What is that like, to always be in a state of fear? The constant vigilance must get to you after a while. It must get exhausting, discouraging. To see this boy you’ve raised so carefully, who has done so well in school, get pulled over and treated like a criminal.  It must get exhausting, discouraging to see the anger in your children rise up, knowing that they have every right to be angry, but also knowing that if they show it, they may not ever come home.

I imagine that for a black family, a Sabbath would feel like being able to not be afraid when your kids walked out the door. Maybe Sabbath would be saying to your kids that the police are their friends, because it was true.

Now, I’m not here to rag on our police. Blue lives matter just as much as black lives. And with the number of guns on the street, our police have good cause to be afraid for their own lives. Most of our police are not overt racists, but are stand-up people, moral people. But things happens so regularly to make people of color live in fear that it makes you wonder if it’s not just our culture.  That if you’re black you’re seen and treated as if you’re a threat because that’s just how we automatically think.

This why the Exodus story is so central to the black church. This why their understanding of Sabbath looks like a freedom from oppression.
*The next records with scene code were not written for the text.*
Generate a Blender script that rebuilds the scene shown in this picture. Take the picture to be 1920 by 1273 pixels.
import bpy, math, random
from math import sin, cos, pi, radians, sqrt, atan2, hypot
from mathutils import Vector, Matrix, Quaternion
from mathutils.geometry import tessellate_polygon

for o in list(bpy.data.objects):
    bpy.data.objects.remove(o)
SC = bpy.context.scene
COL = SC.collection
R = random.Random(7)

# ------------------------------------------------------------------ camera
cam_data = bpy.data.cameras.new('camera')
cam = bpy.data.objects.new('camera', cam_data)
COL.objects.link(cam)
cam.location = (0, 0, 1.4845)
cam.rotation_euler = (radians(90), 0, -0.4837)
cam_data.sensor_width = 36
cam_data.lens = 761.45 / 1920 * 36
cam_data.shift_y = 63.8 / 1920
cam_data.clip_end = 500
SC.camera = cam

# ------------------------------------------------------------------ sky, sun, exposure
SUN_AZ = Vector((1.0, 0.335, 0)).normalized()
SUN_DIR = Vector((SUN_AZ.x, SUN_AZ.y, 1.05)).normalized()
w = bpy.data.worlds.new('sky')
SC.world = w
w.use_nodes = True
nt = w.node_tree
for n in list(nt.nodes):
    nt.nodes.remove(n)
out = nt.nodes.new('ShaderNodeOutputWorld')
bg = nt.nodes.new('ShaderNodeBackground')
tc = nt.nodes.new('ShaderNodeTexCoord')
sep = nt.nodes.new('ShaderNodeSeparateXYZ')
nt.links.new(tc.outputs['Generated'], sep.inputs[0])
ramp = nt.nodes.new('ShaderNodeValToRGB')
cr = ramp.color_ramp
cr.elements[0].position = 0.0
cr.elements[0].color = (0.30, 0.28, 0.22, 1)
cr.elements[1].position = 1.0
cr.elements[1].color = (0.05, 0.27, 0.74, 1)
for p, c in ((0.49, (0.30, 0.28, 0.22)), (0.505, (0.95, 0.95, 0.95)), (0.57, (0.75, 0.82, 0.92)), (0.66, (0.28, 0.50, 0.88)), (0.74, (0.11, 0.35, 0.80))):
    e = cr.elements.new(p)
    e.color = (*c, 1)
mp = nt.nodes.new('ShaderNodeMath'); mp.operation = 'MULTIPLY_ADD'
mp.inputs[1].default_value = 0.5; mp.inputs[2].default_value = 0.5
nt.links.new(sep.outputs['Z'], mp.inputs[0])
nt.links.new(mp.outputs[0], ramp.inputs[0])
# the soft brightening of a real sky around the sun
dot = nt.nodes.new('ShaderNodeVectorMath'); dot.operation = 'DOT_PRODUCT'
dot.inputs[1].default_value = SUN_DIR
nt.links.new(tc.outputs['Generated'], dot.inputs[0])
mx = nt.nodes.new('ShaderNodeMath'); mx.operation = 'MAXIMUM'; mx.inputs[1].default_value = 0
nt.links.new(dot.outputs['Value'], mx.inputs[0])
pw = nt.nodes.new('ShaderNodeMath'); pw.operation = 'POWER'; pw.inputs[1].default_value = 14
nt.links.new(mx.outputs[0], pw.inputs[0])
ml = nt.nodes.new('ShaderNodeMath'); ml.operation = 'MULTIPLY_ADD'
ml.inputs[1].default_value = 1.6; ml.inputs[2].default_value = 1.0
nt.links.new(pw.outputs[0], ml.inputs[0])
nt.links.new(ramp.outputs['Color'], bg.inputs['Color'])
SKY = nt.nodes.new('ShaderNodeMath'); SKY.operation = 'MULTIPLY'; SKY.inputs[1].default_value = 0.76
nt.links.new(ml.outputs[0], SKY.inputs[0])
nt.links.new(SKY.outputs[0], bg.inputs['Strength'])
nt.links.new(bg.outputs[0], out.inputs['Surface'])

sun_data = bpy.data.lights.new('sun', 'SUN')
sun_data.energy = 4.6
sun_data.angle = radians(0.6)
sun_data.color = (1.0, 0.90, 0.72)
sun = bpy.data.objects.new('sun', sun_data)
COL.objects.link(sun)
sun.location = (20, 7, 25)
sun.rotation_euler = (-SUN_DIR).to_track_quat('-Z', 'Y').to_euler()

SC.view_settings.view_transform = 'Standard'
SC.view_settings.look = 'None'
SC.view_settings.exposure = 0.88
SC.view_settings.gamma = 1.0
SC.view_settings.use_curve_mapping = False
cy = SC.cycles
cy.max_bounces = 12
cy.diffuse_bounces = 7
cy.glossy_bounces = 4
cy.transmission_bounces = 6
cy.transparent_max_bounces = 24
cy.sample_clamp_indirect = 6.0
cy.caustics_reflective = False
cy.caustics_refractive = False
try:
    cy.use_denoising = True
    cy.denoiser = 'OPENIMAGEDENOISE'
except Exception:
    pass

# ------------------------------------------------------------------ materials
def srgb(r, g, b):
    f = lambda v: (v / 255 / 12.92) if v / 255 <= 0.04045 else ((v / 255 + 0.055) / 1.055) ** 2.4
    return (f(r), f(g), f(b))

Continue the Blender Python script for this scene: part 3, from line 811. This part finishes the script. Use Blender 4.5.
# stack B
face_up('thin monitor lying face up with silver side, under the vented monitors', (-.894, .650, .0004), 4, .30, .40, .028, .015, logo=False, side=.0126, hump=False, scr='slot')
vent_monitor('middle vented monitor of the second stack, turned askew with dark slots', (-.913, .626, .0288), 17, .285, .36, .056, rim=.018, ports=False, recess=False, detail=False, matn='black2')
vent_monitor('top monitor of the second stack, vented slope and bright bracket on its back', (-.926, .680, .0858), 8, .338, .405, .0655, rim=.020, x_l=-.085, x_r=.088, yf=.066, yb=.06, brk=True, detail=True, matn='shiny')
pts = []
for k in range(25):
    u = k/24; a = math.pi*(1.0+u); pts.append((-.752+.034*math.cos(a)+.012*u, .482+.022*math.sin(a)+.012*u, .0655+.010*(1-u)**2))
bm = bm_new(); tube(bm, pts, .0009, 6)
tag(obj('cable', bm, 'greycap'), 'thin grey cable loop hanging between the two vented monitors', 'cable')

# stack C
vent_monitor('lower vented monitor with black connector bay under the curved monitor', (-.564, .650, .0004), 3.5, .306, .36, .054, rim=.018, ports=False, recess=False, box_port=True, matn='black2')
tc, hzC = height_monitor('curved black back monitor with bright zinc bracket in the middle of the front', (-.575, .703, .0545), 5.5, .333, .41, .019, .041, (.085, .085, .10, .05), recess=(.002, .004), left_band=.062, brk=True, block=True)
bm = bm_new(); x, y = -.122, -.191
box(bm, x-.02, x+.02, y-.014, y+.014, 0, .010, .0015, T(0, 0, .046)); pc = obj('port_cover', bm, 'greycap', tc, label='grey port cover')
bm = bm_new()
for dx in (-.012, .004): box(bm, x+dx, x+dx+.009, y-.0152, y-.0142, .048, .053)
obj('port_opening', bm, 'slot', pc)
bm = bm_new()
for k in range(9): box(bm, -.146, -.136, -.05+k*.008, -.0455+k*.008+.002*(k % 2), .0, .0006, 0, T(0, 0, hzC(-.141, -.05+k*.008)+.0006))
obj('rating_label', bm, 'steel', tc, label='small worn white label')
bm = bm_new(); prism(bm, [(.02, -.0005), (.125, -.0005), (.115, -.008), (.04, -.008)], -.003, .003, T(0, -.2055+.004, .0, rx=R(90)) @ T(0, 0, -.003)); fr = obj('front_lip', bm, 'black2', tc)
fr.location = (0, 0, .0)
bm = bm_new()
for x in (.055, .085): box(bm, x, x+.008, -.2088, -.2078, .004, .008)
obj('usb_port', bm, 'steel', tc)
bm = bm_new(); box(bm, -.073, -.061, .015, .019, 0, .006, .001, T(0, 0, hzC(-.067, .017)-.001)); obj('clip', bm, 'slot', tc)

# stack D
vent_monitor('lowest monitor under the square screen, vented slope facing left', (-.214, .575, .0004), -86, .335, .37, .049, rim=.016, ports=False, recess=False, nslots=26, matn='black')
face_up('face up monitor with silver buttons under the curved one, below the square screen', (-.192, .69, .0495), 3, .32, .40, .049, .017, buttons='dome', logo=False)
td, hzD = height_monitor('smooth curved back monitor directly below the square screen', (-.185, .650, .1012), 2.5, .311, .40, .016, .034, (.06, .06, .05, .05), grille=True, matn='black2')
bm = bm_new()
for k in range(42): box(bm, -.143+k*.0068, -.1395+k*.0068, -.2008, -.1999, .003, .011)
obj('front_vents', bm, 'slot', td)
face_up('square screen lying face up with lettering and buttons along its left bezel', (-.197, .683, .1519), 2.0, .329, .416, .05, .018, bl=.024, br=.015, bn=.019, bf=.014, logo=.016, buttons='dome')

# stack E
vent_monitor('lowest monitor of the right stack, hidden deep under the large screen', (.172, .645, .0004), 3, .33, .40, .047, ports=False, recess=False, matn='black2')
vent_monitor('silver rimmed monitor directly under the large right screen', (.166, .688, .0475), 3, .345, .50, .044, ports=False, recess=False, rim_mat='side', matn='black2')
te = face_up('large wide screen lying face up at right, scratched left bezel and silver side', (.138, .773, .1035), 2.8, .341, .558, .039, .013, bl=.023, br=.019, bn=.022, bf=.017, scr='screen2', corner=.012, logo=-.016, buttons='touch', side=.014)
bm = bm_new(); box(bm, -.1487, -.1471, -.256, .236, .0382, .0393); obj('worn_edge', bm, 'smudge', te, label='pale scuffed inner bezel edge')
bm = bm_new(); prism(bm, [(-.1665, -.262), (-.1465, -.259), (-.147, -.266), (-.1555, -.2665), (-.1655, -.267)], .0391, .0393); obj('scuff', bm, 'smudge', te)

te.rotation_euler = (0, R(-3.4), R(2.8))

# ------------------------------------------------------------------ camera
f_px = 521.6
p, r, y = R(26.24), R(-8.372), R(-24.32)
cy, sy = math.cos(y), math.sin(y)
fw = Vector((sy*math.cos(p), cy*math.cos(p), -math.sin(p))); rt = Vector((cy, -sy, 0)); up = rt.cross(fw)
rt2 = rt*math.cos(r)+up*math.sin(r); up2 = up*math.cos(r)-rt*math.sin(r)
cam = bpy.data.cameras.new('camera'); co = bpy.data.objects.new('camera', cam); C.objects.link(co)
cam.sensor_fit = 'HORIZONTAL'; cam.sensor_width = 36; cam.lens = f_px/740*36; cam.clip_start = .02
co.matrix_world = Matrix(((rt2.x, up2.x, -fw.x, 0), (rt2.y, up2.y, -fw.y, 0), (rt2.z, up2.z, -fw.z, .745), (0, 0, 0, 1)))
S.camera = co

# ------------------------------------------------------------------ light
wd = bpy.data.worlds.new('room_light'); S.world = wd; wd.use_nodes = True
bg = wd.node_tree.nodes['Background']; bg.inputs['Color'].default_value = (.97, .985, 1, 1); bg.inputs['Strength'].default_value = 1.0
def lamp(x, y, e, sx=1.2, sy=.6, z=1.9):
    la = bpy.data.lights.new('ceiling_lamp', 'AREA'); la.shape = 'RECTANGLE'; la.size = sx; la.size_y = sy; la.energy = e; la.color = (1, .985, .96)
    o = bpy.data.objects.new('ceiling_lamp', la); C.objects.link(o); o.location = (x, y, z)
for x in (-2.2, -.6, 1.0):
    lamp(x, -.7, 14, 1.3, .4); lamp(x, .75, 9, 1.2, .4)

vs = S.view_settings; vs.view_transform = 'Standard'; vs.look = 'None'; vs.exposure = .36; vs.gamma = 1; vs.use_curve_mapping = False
I will never really understand what it’s like to be an African American. I have the privilege of being born white, so I have lived with the privilege of being respected, believed. I have the privilege of being cut some slack when I go 5 miles over the speed limit. I will never really understand… But I can try. I can try to see how my life is so much different from theirs, just because I’m white. I can try to see how things that I can just take for granted- they can’t. I can try to see how the system isn’t set up for them like its set up for me.

The Ten Commandments are recorded in two different places in Scripture, and there’s a reason for that. It’s because Sabbath addresses the different needs of different people. In Exodus, the Fourth Commandment to observe the Sabbath is tied to the order of creation. Rest, because God made you to both labor and rest. And this is something Euro-Americans need to hear, because our lives can be frazzled from the stress of modern society.

And in Deuteronomy, the Fourth Commandment is seen in the light of justice, of liberation:that before people can rest, they need to be free. That’s what African American people need to hear. What does their Sabbath sound like? “Free at last. Free at last. Thank God of justice, we are free at last.”

In the name of the One who holds all of us, and will never let any of us go: even Jesus the Christ. Amen.

Resources: America’s Original Sin, Jim Wallace, Brazos Press ©2016; Dear White Christians, Jennifer Harvey, Eerdman’s Publishing ©2014

 

Scripture Reading for Oct. 29, 2017

DEUTERONOMY 5:12-15

(When God rescued the Jewish people from slavery in Egypt, they didn’t know how to live together as a community of free, covenanted people. God gave them Ten Commandments-Ten Ways to be a community- so that God’s people might live together in peace, joy & holiness. The Sabbath law is the 4th of the 10 commandments.)

Observe the Sabbath Day and keep it holy, as the Lord your God commanded you.  Six days you shall labor and do all your work.  But the seventh day is a Sabbath to the Lord your God. You shall not do any work-  you, or your son or your daughter, or your male or female slave, or your ox, or your donkey, or any of your livestock, or the resident alien in your towns, so that your male and female slave may rest as well as you. Remember that you were a slave in the land of Egypt, and the Lord your God brought you out from there with a mighty hand and an outstretched arm; therefore the Lord your God commanded you to keep the Sabbath day.

Friends, listen to what the Spirit would say to us today.